» Exercise description
Print each line exactly as it is given.

-- begin Supplied records --

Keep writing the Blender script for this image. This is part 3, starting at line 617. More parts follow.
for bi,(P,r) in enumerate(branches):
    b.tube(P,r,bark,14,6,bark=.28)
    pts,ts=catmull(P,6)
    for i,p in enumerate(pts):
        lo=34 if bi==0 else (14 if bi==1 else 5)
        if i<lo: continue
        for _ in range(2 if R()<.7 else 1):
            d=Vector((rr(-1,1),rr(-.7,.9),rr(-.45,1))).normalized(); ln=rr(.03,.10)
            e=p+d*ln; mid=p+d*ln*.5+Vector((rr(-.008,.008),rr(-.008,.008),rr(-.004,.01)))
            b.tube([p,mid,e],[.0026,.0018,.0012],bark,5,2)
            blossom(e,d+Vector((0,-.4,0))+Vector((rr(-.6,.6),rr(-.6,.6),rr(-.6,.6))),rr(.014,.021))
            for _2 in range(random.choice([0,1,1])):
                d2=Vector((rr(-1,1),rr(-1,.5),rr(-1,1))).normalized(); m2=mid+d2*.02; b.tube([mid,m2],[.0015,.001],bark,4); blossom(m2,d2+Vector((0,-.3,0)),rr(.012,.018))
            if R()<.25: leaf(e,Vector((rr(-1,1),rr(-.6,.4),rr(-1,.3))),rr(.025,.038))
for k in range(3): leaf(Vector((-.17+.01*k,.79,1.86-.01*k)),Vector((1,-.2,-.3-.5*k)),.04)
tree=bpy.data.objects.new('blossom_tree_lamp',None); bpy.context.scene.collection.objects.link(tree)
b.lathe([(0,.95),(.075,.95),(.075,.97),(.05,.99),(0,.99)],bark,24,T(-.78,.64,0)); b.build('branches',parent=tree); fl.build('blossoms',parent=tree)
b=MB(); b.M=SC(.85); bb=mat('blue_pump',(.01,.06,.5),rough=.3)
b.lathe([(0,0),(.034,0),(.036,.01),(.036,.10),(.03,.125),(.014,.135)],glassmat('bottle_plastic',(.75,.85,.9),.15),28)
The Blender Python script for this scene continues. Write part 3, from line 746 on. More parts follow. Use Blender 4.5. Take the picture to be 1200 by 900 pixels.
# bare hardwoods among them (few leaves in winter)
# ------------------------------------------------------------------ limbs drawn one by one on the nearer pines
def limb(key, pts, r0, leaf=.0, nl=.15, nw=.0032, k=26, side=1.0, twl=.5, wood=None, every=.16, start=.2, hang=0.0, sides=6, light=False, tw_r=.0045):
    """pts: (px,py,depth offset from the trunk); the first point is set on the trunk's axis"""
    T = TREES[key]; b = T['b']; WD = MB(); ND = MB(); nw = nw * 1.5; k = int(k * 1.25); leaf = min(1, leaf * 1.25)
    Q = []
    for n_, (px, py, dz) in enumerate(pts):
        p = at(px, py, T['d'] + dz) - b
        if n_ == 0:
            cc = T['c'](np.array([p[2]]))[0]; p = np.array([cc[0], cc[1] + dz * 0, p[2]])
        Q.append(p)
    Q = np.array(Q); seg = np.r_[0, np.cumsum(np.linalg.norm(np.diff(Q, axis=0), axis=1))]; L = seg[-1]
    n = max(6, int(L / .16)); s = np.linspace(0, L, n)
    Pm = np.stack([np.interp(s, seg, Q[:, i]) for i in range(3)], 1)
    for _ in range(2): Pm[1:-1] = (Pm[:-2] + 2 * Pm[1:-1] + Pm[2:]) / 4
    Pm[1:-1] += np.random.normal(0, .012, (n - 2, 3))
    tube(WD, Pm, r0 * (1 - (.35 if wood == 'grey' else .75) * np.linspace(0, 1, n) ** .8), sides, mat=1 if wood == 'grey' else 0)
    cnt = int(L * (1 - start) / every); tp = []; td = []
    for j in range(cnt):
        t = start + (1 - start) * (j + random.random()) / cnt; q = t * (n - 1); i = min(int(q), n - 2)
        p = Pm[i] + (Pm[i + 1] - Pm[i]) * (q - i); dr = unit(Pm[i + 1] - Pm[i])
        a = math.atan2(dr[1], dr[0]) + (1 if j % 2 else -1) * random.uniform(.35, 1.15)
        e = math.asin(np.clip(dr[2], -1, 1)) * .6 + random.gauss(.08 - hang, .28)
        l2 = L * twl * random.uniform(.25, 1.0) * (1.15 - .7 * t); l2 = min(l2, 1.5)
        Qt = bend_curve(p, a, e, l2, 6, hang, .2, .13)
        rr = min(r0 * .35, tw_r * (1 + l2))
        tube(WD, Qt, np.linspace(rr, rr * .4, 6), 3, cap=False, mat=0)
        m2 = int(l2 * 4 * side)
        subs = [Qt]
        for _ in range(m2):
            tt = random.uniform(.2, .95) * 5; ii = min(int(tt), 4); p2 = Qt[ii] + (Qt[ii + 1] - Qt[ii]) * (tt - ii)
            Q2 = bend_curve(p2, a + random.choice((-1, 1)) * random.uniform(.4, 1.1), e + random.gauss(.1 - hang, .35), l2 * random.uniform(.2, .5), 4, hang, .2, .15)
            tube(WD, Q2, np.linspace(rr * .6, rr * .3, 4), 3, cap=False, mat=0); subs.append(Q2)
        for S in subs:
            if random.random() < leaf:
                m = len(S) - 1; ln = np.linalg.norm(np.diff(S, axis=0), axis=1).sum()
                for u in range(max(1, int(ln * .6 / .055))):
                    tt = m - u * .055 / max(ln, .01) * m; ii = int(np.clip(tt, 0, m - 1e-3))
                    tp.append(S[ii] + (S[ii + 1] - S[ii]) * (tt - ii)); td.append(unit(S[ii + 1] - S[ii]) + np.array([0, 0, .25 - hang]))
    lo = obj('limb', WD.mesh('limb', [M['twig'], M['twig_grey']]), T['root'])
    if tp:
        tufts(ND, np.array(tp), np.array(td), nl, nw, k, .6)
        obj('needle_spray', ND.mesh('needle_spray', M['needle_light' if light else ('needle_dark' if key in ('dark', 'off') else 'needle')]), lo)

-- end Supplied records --

» Output of the task
Keep writing the Blender script for this image. This is part 3, starting at line 617. More parts follow.
for bi,(P,r) in enumerate(branches):
    b.tube(P,r,bark,14,6,bark=.28)
    pts,ts=catmull(P,6)
    for i,p in enumerate(pts):
        lo=34 if bi==0 else (14 if bi==1 else 5)
        if i<lo: continue
        for _ in range(2 if R()<.7 else 1):
            d=Vector((rr(-1,1),rr(-.7,.9),rr(-.45,1))).normalized(); ln=rr(.03,.10)
            e=p+d*ln; mid=p+d*ln*.5+Vector((rr(-.008,.008),rr(-.008,.008),rr(-.004,.01)))
            b.tube([p,mid,e],[.0026,.0018,.0012],bark,5,2)
            blossom(e,d+Vector((0,-.4,0))+Vector((rr(-.6,.6),rr(-.6,.6),rr(-.6,.6))),rr(.014,.021))
            for _2 in range(random.choice([0,1,1])):
                d2=Vector((rr(-1,1),rr(-1,.5),rr(-1,1))).normalized(); m2=mid+d2*.02; b.tube([mid,m2],[.0015,.001],bark,4); blossom(m2,d2+Vector((0,-.3,0)),rr(.012,.018))
            if R()<.25: leaf(e,Vector((rr(-1,1),rr(-.6,.4),rr(-1,.3))),rr(.025,.038))
for k in range(3): leaf(Vector((-.17+.01*k,.79,1.86-.01*k)),Vector((1,-.2,-.3-.5*k)),.04)
tree=bpy.data.objects.new('blossom_tree_lamp',None); bpy.context.scene.collection.objects.link(tree)
b.lathe([(0,.95),(.075,.95),(.075,.97),(.05,.99),(0,.99)],bark,24,T(-.78,.64,0)); b.build('branches',parent=tree); fl.build('blossoms',parent=tree)
b=MB(); b.M=SC(.85); bb=mat('blue_pump',(.01,.06,.5),rough=.3)
b.lathe([(0,0),(.034,0),(.036,.01),(.036,.10),(.03,.125),(.014,.135)],glassmat('bottle_plastic',(.75,.85,.9),.15),28)
The Blender Python script for this scene continues. Write part 3, from line 746 on. More parts follow. Use Blender 4.5. Take the picture to be 1200 by 900 pixels.
# bare hardwoods among them (few leaves in winter)
# ------------------------------------------------------------------ limbs drawn one by one on the nearer pines
def limb(key, pts, r0, leaf=.0, nl=.15, nw=.0032, k=26, side=1.0, twl=.5, wood=None, every=.16, start=.2, hang=0.0, sides=6, light=False, tw_r=.0045):
    """pts: (px,py,depth offset from the trunk); the first point is set on the trunk's axis"""
    T = TREES[key]; b = T['b']; WD = MB(); ND = MB(); nw = nw * 1.5; k = int(k * 1.25); leaf = min(1, leaf * 1.25)
    Q = []
    for n_, (px, py, dz) in enumerate(pts):
        p = at(px, py, T['d'] + dz) - b
        if n_ == 0:
            cc = T['c'](np.array([p[2]]))[0]; p = np.array([cc[0], cc[1] + dz * 0, p[2]])
        Q.append(p)
    Q = np.array(Q); seg = np.r_[0, np.cumsum(np.linalg.norm(np.diff(Q, axis=0), axis=1))]; L = seg[-1]
    n = max(6, int(L / .16)); s = np.linspace(0, L, n)
    Pm = np.stack([np.interp(s, seg, Q[:, i]) for i in range(3)], 1)
    for _ in range(2): Pm[1:-1] = (Pm[:-2] + 2 * Pm[1:-1] + Pm[2:]) / 4
    Pm[1:-1] += np.random.normal(0, .012, (n - 2, 3))
    tube(WD, Pm, r0 * (1 - (.35 if wood == 'grey' else .75) * np.linspace(0, 1, n) ** .8), sides, mat=1 if wood == 'grey' else 0)
    cnt = int(L * (1 - start) / every); tp = []; td = []
    for j in range(cnt):
        t = start + (1 - start) * (j + random.random()) / cnt; q = t * (n - 1); i = min(int(q), n - 2)
        p = Pm[i] + (Pm[i + 1] - Pm[i]) * (q - i); dr = unit(Pm[i + 1] - Pm[i])
        a = math.atan2(dr[1], dr[0]) + (1 if j % 2 else -1) * random.uniform(.35, 1.15)
        e = math.asin(np.clip(dr[2], -1, 1)) * .6 + random.gauss(.08 - hang, .28)
        l2 = L * twl * random.uniform(.25, 1.0) * (1.15 - .7 * t); l2 = min(l2, 1.5)
        Qt = bend_curve(p, a, e, l2, 6, hang, .2, .13)
        rr = min(r0 * .35, tw_r * (1 + l2))
        tube(WD, Qt, np.linspace(rr, rr * .4, 6), 3, cap=False, mat=0)
        m2 = int(l2 * 4 * side)
        subs = [Qt]
        for _ in range(m2):
            tt = random.uniform(.2, .95) * 5; ii = min(int(tt), 4); p2 = Qt[ii] + (Qt[ii + 1] - Qt[ii]) * (tt - ii)
            Q2 = bend_curve(p2, a + random.choice((-1, 1)) * random.uniform(.4, 1.1), e + random.gauss(.1 - hang, .35), l2 * random.uniform(.2, .5), 4, hang, .2, .15)
            tube(WD, Q2, np.linspace(rr * .6, rr * .3, 4), 3, cap=False, mat=0); subs.append(Q2)
        for S in subs:
            if random.random() < leaf:
                m = len(S) - 1; ln = np.linalg.norm(np.diff(S, axis=0), axis=1).sum()
                for u in range(max(1, int(ln * .6 / .055))):
                    tt = m - u * .055 / max(ln, .01) * m; ii = int(np.clip(tt, 0, m - 1e-3))
                    tp.append(S[ii] + (S[ii + 1] - S[ii]) * (tt - ii)); td.append(unit(S[ii + 1] - S[ii]) + np.array([0, 0, .25 - hang]))
    lo = obj('limb', WD.mesh('limb', [M['twig'], M['twig_grey']]), T['root'])
    if tp:
        tufts(ND, np.array(tp), np.array(td), nl, nw, k, .6)
        obj('needle_spray', ND.mesh('needle_spray', M['needle_light' if light else ('needle_dark' if key in ('dark', 'off') else 'needle')]), lo)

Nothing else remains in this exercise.